Another confusing issue is my work are looking into doing a cycle to work scheme which would limit me to bikes under £1000 which only leaves the Giant/possibly Boardman which dont have the spec but the discount is hard to ignore.

Why oh why dont Canyon do a 0% deal....

Are there any other bikes or options out there worth considering.


  • kajjalkajjal Posts: 3,380
    You could also look at second hand to save money.
  • Ive been looking at secondhand for a long while now as i always buy secondhand but finding what i want seems to be especially difficult as i need an XS in canyons case, small in Boardmans cube and Giants which proving difficult, i have even been looking at cyclocross bikes and then converting them to flatbar but often the hassle/cost benefit does not work out.

    Hence why i am thinking i may have to bite the bullet and actually buy a new bike for a change. It has also finally sunk in that although i have spent an awful lot of money on my summer road bike and mtb which probably do in the region of 1500 and 800 miles per year respectively my poor old commuter does over 5000 miles a year in all weathers.
  • debelidebeli Posts: 583
    I too would look secondhand for a year-long commuter. The constant use in shitey and gritty weather just accelerates wear and tear.
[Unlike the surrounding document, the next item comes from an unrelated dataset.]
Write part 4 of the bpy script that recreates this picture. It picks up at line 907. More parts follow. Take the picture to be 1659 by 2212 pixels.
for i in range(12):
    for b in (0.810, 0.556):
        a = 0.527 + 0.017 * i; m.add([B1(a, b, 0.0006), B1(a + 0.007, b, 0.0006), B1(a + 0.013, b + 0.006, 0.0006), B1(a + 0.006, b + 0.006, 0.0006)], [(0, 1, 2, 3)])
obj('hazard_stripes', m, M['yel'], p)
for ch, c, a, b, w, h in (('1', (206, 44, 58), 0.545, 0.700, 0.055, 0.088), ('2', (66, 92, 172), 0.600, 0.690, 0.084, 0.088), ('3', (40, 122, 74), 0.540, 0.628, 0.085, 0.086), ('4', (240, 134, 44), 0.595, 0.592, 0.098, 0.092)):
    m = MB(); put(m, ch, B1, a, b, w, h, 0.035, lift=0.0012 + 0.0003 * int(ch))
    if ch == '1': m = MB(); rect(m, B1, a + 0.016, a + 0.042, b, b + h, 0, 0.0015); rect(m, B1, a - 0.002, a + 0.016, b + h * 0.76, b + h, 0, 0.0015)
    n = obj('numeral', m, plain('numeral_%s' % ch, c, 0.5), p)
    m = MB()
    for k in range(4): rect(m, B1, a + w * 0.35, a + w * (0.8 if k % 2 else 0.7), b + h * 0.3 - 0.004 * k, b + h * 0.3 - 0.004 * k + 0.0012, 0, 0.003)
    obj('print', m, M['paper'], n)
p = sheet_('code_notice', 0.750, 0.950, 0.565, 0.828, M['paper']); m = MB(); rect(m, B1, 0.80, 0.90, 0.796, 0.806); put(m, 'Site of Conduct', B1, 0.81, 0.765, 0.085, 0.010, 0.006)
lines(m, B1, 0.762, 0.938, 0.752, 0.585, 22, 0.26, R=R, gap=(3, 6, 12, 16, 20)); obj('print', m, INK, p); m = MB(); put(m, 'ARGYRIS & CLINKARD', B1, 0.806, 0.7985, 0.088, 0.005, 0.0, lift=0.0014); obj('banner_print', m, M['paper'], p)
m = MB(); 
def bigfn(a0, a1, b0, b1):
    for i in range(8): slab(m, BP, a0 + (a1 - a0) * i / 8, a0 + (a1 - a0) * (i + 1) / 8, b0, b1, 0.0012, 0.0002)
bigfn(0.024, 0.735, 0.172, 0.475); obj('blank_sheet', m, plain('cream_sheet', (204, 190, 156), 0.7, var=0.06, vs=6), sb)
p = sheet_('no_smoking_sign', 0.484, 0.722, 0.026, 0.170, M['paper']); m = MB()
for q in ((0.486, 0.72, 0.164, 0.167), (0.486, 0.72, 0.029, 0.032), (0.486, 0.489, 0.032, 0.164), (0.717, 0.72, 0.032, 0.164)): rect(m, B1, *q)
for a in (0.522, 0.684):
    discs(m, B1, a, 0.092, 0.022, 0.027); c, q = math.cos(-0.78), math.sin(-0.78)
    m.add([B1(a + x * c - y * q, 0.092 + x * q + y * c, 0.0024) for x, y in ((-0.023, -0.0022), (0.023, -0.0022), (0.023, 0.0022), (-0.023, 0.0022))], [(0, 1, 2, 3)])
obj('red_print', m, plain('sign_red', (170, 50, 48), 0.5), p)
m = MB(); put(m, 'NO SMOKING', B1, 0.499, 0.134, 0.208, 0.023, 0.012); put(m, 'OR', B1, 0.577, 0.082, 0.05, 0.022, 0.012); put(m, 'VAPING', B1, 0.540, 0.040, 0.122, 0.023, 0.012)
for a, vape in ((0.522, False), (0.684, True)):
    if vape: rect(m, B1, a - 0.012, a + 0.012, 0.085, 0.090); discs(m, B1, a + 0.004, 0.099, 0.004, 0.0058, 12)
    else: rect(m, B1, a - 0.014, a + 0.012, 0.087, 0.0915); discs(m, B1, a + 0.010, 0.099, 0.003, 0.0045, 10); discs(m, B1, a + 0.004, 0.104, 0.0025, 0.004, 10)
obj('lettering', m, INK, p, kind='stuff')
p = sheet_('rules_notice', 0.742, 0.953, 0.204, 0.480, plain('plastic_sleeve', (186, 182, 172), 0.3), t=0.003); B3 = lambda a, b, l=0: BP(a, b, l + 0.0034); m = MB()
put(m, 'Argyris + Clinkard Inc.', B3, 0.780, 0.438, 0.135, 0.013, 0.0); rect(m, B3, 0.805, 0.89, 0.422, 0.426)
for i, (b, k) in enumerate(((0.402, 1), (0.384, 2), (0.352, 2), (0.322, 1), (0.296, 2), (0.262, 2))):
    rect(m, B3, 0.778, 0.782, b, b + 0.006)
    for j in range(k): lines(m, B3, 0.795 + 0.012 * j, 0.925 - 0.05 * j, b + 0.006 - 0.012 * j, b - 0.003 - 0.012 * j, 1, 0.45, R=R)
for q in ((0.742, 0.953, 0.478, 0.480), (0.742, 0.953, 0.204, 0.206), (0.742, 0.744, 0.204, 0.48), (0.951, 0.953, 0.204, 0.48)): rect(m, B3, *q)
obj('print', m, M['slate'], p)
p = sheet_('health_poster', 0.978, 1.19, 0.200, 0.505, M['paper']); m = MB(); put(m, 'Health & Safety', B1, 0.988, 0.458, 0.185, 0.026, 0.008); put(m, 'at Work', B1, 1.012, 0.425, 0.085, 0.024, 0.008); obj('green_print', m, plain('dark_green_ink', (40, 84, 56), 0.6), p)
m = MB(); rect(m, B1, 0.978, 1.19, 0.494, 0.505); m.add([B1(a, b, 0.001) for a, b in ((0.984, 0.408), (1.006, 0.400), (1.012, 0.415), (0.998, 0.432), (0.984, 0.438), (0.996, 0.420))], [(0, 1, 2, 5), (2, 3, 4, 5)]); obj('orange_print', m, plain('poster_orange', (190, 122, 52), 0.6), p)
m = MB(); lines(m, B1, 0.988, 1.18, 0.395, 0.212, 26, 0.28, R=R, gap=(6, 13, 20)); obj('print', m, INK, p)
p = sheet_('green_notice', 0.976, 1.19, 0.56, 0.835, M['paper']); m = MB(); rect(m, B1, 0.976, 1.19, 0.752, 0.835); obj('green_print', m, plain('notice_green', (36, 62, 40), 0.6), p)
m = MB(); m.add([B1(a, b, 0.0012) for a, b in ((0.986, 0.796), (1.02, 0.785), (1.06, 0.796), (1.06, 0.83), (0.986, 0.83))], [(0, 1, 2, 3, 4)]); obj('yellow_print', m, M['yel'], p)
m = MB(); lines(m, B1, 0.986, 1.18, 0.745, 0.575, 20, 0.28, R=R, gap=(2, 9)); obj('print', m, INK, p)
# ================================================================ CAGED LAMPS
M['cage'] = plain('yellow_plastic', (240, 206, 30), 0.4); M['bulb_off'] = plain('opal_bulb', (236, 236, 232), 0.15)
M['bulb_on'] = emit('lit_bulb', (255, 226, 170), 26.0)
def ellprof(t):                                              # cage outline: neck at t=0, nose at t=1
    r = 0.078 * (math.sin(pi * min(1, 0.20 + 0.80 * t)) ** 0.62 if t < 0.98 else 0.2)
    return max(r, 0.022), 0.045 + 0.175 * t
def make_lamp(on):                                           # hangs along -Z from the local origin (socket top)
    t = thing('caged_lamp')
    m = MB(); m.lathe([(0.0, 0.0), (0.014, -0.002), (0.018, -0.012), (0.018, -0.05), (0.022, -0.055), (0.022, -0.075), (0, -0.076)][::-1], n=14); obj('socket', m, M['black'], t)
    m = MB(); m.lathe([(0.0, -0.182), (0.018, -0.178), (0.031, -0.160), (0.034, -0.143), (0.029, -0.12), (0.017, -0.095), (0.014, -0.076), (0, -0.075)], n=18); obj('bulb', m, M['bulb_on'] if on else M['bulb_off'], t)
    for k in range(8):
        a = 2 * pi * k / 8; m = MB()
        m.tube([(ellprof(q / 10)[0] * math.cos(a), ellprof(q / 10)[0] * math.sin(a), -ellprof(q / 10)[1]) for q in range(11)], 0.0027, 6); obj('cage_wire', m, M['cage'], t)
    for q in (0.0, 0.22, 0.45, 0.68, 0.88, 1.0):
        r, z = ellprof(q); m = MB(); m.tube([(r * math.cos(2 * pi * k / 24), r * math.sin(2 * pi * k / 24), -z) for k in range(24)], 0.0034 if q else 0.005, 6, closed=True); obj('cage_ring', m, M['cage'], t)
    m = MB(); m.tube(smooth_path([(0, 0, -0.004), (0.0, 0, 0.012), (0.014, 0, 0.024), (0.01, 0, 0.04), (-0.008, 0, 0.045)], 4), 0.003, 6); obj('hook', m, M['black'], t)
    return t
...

    Also (but I realise these things are open to judgement) I do not see the fascination with discs on a 'road' bike.

    I did a long-distance fast-road commute for many years (although only thrice weekly) with caliper brakes and never found them an issue - as I still don't in my post-commuting years.

    The issue for me was contact patch, not the stopping power of the brakes. The limit was the tyre.

    I was a reluctant convert to hydraulic discs off-road and now accept that they have their merits.... but I would not go that way for a road bike.

    If weight is an issue for you, I really wouldn't go for discs.

    So... secondhand and caliper brakes. Not what you wanted to hear but you will probably not take my advice.

    Nonetheless, have fun choosing and even more riding whatever you end up getting.
  • pblakeneypblakeney Posts: 19,142
    Also (but I realise these things are open to judgement) I do not see the fascination with discs on a 'road' bike.
    Replacing rims on an annual basis is getting a bit, well, wearing.
    The above may be fact, or fiction, I may be serious, I may be jesting.
    I am not sure. You have no chance.
    Veronese68 wrote:
    PB is the most sensible person on here.
  • mamba80mamba80 Posts: 5,032
    Also (but I realise these things are open to judgement) I do not see the fascination with discs on a 'road' bike.
    Replacing rims on an annual basis is getting a bit, well, wearing.


    That Canyon has your name on it, 2nd hand is all very good but having to replace rims chains etc and the differences soon disapear.

    As you said, nothing comes close to the Canyon, i ve a Canyon CF mtb and just ordered an Aeroroad for my daughter.
  • BrandonABrandonA Posts: 553
    I'm stumped as to why I came into this thread.

    The fact that so many people have come in but so few have commented, makes me think that you need to think more carefully about your thread heading.
  • andy9964andy9964 Posts: 930

    Why oh why dont Canyon do a 0% deal....
    New credit card with 0% introductory rate?
  • i may have to bite the bullet and actually buy a new bike

    But you don't have the money, which leaves the bike you actually want (the Canyon) beyond you.

    You already have a commuting bike. It's just not exactly what you want. Your comment about the brakes is puzzling. Millions of people the world over ride in traffic with rim brakes, and have done for a hundred years. Properly set-up rim brakes provide all the braking you need. You don't "need" disc brakes - I think you are looking for a reason to justify going into debt for a new bike.

    I wouldn't go into debt to get a new bike which isn't really the one you want anyway. Get your brakes set up well (bike shop?) and save up :D
  • I do have the funds, but getting a 0% deal and spreading the payments will make the conversation with my wife go far more painlessly than taking £1100 out of our account in one go.

    Regarding brakes "Properly set-up rim brakes provide all the braking you need" i will disagree there, you may be happy with them in heavy rain riding through very busy traffic with lots of junctions for several miles, i am not!

    Even with Swissstop pads on "properly" set up brakes there is still too much delay between applying and stopping at speed in heavy rain and traffic, i will take every cm advantage discs will give me in those situations. I have had a enough hairy moments in the above conditions to know discs would be better in censored weather and ultimately as i commute every day in any weather those are the conditions i have to make sure the bike i am riding uses the best options available.
  • navrig2navrig2 Posts: 1,704
    As has been said in a previous post there is a balance to be found between stopping ability of the brakes and the loss of grip between tyre and road surface.

    I don't commute and rarely ride ride in heavy traffic but I would be cautious about disks. I rarely find my Ultegra calipers struggle to stop me.